[BEGIN]

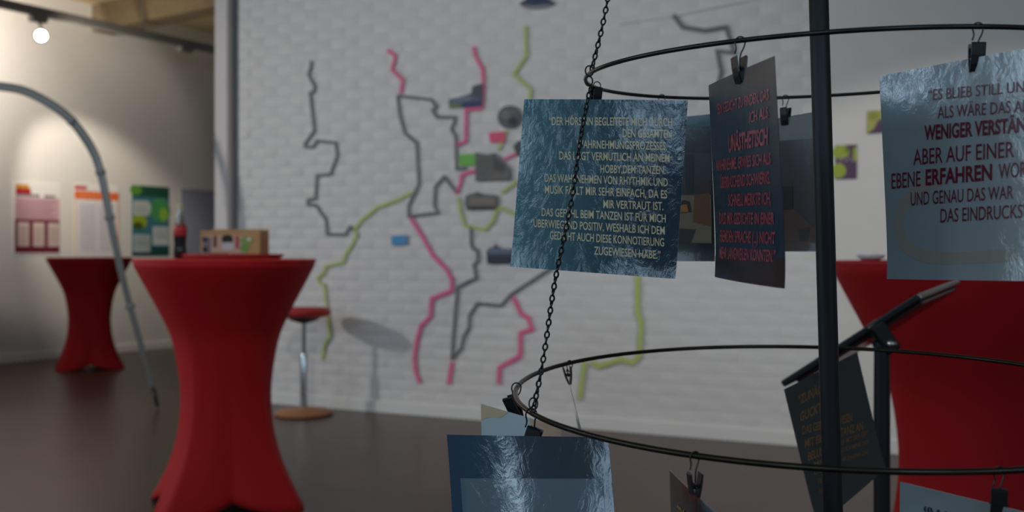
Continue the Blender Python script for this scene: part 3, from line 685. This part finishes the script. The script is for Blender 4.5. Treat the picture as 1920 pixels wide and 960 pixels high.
c2 = Card([(1329,160),(1452,105),(1477,541),(1346,519)], (1.063, .87, .87, 1.063), gloss('navy_laminate', srgb(16, 42, 62), srgb(20, 48, 68), .3, 14, 'x', .3, .12), 'narrow-looking dark blue card turned sideways with red lettering', .004, None)
for tx, x0, y0, x1, y1, cp, bo in (('“EIN GEDICHT ZU FINDEN, DAS', 1350, 204, 1446, 176, 20, .006), ('ICH ALS', 1416, 219, 1446, 209, 21, .006), ('UNÄSTHETISCH', 1377, 268, 1446, 254, 31, .02), ('WAHRNEHME, ERWIES SICH ALS', 1348, 310, 1451, 296, 22, .006),
    ('ÜBERRASCHEND SCHWIERIG.', 1358, 342, 1451, 332, 22, .006), ('SCHNELL MERKTE ICH,', 1377, 375, 1453, 371, 23, .006), ('DASS MIR GEDICHTE IN EINER', 1355, 409, 1458, 409, 22, .006), ('FREMDEN SPRACHE (...) NICHT', 1357, 442, 1460, 446, 22, .006), ('MEHR LANGWEILEN KÖNNTEN.”', 1357, 473, 1462, 480, 22, .006)):
    c2.text(tx, x0, y0, x1, y1, cp, redi, bo)
c2.patch([(1343.5, 480), (1474, 482), (1477, 540), (1346, 518)], gloss('maroon_reflection_print', srgb(44, 20, 24), None, .2, 14, 'x', .3, .05), -.0002)  # maroon reflection near the bottom, put in as flat colour

c3 = Card([(1649,143),(2057,66),(2057,528),(1667,523)], (1.007, .817, .817, 1.0), gloss('white_laminate', srgb(152, 166, 174), srgb(168, 172, 170), .55), 'large pale grey glossy card with dark red lettering at right', .006, None)
for tx, x0, y0, x1, y1, cp, bo, fu in (('“ES BLIEB STILL', 1760, 176, 1905, 163, 21, -.003, '“ES BLIEB STILL UND'), ('ALS WÄRE DAS', 1780, 209, 1919, 198, 23, -.003, 'ALS WÄRE DAS ALLES'), ('WENIGER VERST', 1752, 248, 1915, 234, 27, .022, 'WENIGER VERSTÄNDLICH,'), ('ABER AUF EINER', 1728, 294, 1926, 278, 30, -.003, 'ABER AUF EINER'),
    ('EBENE', 1677, 340, 1744, 334, 29, -.003, None), ('ERFAHREN', 1755, 332, 1887, 321, 29, .022, None), ('WORDEN', 1899, 320, 1985, 312, 29, -.003, None), ('UND GENAU DAS WAR', 1722, 373, 1925, 359, 25, -.003, None), ('DAS EINDRUC', 1787, 404, 1918, 396, 26, -.003, 'DAS EINDRUCKSVOLLE.”')):
    c3.text(tx, x0, y0, x1, y1, cp, darkred, bo, fu)
c3.stroke([(1790,335),(1745,350),(1705,385),(1693,420),(1705,455),(1745,478),(1800,484),(1860,482),(1930,478)], 24, gloss('beige_print', srgb(165, 160, 150), None, .5), -.0002)

c4 = Card([(1152,232),(1332,214),(1342,490),(1158,489)], (1.49, 1.39, 1.39, 1.49), gloss('dark_teal_laminate', srgb(24, 34, 38), None, .1, 14, 'x', .2, .2), 'dark photo card with a yellow chair and cardboard box behind the blue card', .002, None)
ph = lambda r, g, b_: mat('photo_ink', srgb(r, g, b_), .35, coat=.1, spec=.3)
c4.patch([(1156,236),(1332,216),(1333,236),(1156,254)], ph(62, 92, 96), 0)
c4.patch([(1160,280),(1333,288),(1336,366),(1160,370)], ph(56, 54, 56), 0)
c4.patch([(1288,290),(1304,288),(1304,362),(1290,364)], ph(30, 32, 34), .0002)
c4.patch([(1160,366),(1334,366),(1336,456),(1160,452)], ph(128, 112, 88), 0.0002)
c4.patch([(1305,366),(1332,362),(1334,425),(1303,417)], ph(112, 72, 34), .0005)
c4.patch([(1278,380),(1286,375),(1297,378),(1301,398),(1278,400)], ph(38, 30, 28), .0005)
c4.patch([(1280,385),(1292,383),(1295,397),(1280,398)], ph(176, 112, 34), .0008)
c4.patch([(1160,420),(1308,430),(1300,455),(1160,452)], ph(52, 44, 42), .0005)
c4.patch([(1310,346),(1332,338),(1334,362),(1312,362)], ph(66, 46, 48), .0004)

c5 = Card([(1409,231),(1548,206),(1550,472),(1411,471)], (1.56, 1.42, 1.42, 1.56), gloss('taupe_laminate', srgb(86, 76, 78), None, .15, 14, 'x', .2, .2), 'brownish grey photo card beside the black pole on the far side', .002, None)
c5.patch([(1411,232),(1546,208),(1546,258),(1411,268)], ph(128, 128, 126), 0)
c5.patch([(1414,400),(1495,392),(1535,430),(1546,470),(1414,469)], ph(96, 68, 52), 0)
c5.patch([(1462,352),(1492,348),(1492,390),(1464,396)], ph(46, 26, 24), .0003)
c5.patch([(1504,428),(1523,426),(1520,452),(1506,452)], ph(50, 42, 42), .0003)

c6 = Card([(838,815),(1140,820),(1176,1188),(866,1151)], (1.14, 1.04, .985, 1.095), gloss('steel_blue_laminate', srgb(34, 66, 88), srgb(46, 62, 72), .3, 9), 'lowest large blue glossy card with a pale inner rectangle', .010, None, .012)
c6.patch([(868,899),(1134,901),(1150,1110),(888,1090)], gloss('pale_inner_print', srgb(86, 106, 122), None, .3, 9), .0001)
c6.patch([(878,901),(1128,903),(1146,1100),(896,1084)], gloss('pale_inner_print', srgb(98, 112, 122), None, .3, 9), .0003)

c7 = Card([(902,757),(1052,800),(1056,1140),(908,1050)], (1.30, 1.12, 1.12, 1.30), gloss('ice_laminate', srgb(205, 218, 222), None, .1), 'pale card with beige stains behind the lowest blue card', .002, None)
c7.patch([(902.5,758),(960,774),(945,785),(925,782),(903,788)], ph(220, 196, 160), 0)
c7.patch([(1000,786),(1052,801),(1053,860),(1005,840)], ph(220, 180, 150), 0)

c8 = Card([(1064,703),(1072,736),(1144,1020),(1118,970)], (1.52, 1.32, 1.32, 1.52), gloss('grey_laminate', srgb(120, 118, 116), None, .1), 'card seen edge-on below the small far clip', .001, None)
c9 = Card([(1256,881),(1363,980),(1366,1440),(1266,1270)], (.985, .79, .79, .985), gloss('charcoal_laminate', srgb(36, 36, 37), srgb(24, 44, 56), .2), 'dark card turned sideways at the bottom edge', .003, None)
c9.text('“WENN', 1276, 956, 1330, 1004, 15, gold, .01)
c10 = Card([(1688,903),(2100,1002),(2090,1500),(1683,1320)], (.92, .748, .748, .92), gloss('offwhite_laminate', srgb(140, 150, 152), srgb(128, 128, 124), .15), 'white card in the bottom right corner', .003, None)
c10.text('“WEN', 1743, 964, 1836, 987, 27, darki, .01, '“WENN MAN')
c11 = Card([(1470,730),(1607,660),(1658,877),(1531,985)], (1.55, 1.66, 1.64, 1.53), mat('charcoal_card', srgb(58, 60, 58), .6, noise=.05), 'charcoal card with dull orange lettering behind the black pole', .003, None)
for tx, x0, y0, x1, y1, cp, bo in (('“ZUNÄCHST', 1494, 752, 1556, 720, 17, .02), ('GUCKTE ICH', 1498, 783, 1562, 752, 17, .02), ('DAS GEBÄRDENWESEN', 1502, 808, 1594, 784, 15, .02), ('MIT EINER DISTANZ AN', 1507, 833, 1615, 800, 15, .02), ('BELUSTIGT', 1513, 858, 1560, 838, 15, .02),
    ('ABER MIT DER ZEIT', 1562, 836, 1625, 812, 8, .004), ('FAND ICH MEHR UND', 1562, 850, 1625, 830, 8, .004), ('MEHR DARAN DAS', 1562, 868, 1625, 848, 8, .004), ('MIR', 1523, 872, 1545, 864, 8, .004), ('GUT', 1524, 888, 1545, 880, 8, .004), ('TUT', 1529, 905, 1545, 898, 9, .004), ('UND', 1534, 922, 1548, 915, 9, .004)):
    c11.text(tx, x0, y0, x1, y1, cp, orange, bo)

[END]

■ **Exercise requirements**
In the data above, please extract the lines from the first one through the line with "14, 'x', .3, .05), -.0002)", exactly, and keep pictures out.

■ **Solution**
Continue the Blender Python script for this scene: part 3, from line 685. This part finishes the script. The script is for Blender 4.5. Treat the picture as 1920 pixels wide and 960 pixels high.
c2 = Card([(1329,160),(1452,105),(1477,541),(1346,519)], (1.063, .87, .87, 1.063), gloss('navy_laminate', srgb(16, 42, 62), srgb(20, 48, 68), .3, 14, 'x', .3, .12), 'narrow-looking dark blue card turned sideways with red lettering', .004, None)
for tx, x0, y0, x1, y1, cp, bo in (('“EIN GEDICHT ZU FINDEN, DAS', 1350, 204, 1446, 176, 20, .006), ('ICH ALS', 1416, 219, 1446, 209, 21, .006), ('UNÄSTHETISCH', 1377, 268, 1446, 254, 31, .02), ('WAHRNEHME, ERWIES SICH ALS', 1348, 310, 1451, 296, 22, .006),
    ('ÜBERRASCHEND SCHWIERIG.', 1358, 342, 1451, 332, 22, .006), ('SCHNELL MERKTE ICH,', 1377, 375, 1453, 371, 23, .006), ('DASS MIR GEDICHTE IN EINER', 1355, 409, 1458, 409, 22, .006), ('FREMDEN SPRACHE (...) NICHT', 1357, 442, 1460, 446, 22, .006), ('MEHR LANGWEILEN KÖNNTEN.”', 1357, 473, 1462, 480, 22, .006)):
    c2.text(tx, x0, y0, x1, y1, cp, redi, bo)
c2.patch([(1343.5, 480), (1474, 482), (1477, 540), (1346, 518)], gloss('maroon_reflection_print', srgb(44, 20, 24), None, .2, 14, 'x', .3, .05), -.0002)  # maroon reflection near the bottom, put in as flat colour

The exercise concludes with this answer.